Supercomputer success for aerodynamics researchers

Previous simulation run by Professor Sandberg's team, showing complex fluid flow over a smooth compressor blade.

A University of Melbourne team of aerodynamic computer modelling experts has been awarded coveted simulation-running time on a U.S. Department of Energy’s Office of Science supercomputer.

The team led by Computational Mechanics Chair Professor Richard Sandberg includes representatives from General Electric Aviation, and will use the supercomputer access time to simulate turbulent flows in jet engines as part of their research into more efficient ways to power air travel.

The team’s simulations are computationally intensive and can only be run by a handful of supercomputers across the globe.

The team has been awarded 570,000 node hours on “Summit”, the U.S. Department of Energy’s flagship system at the Oak Ridge Leadership Computing Facility in Tennessee.

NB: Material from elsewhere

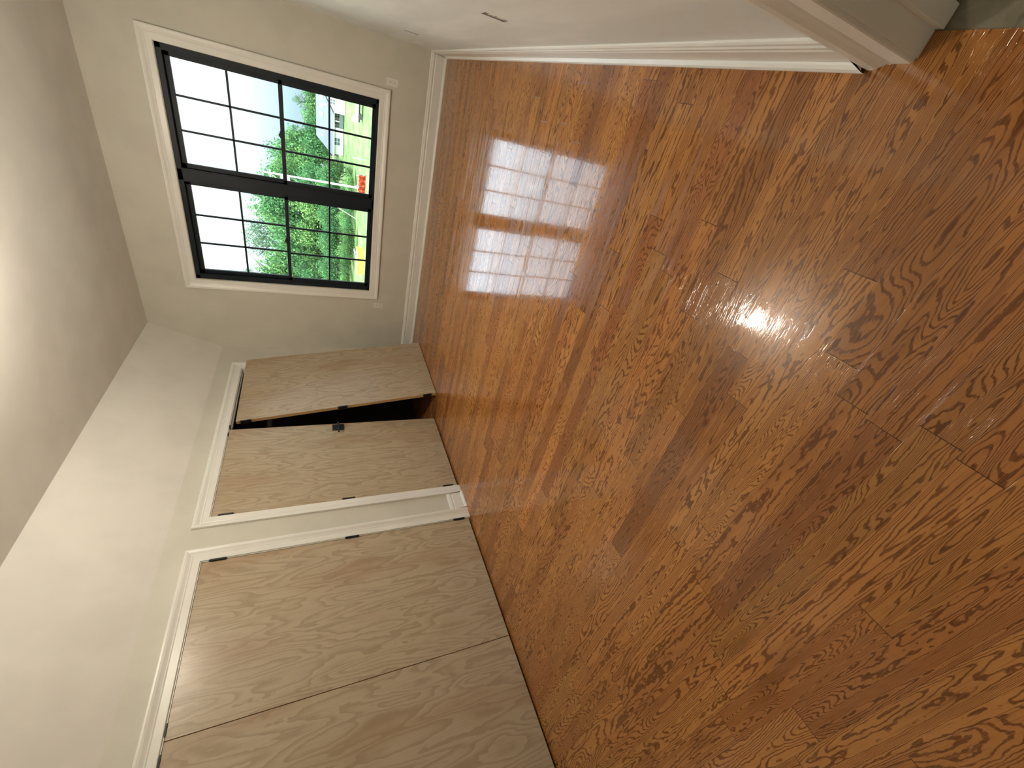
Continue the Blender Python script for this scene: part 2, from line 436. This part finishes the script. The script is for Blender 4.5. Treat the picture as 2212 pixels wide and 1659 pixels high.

Summit debuted in 2018 and at that time was the most powerful computer in the world.

Using software developed by Professor Sandberg’s team and optimised for the latest supercomputer architectures, the awarded time is equivalent to around 410 million core hours on Australian systems.

“To put that into context, it’s close to what the Australian national computational merit allocation scheme for 2022 will award to all of Australia’s research computing, across all research domains,” said Professor Sandberg.

“It’s equivalent to a multi-million dollar research award.”

Each year, the U.S. Department of Energy grants research teams access to its supercomputers through its competitive Innovative and Novel Computational Impact on Theory and Experiment (INCITE) Program. This is the third year in a row that the University of Melbourne team has been awarded simulation running time through the INCITE Program.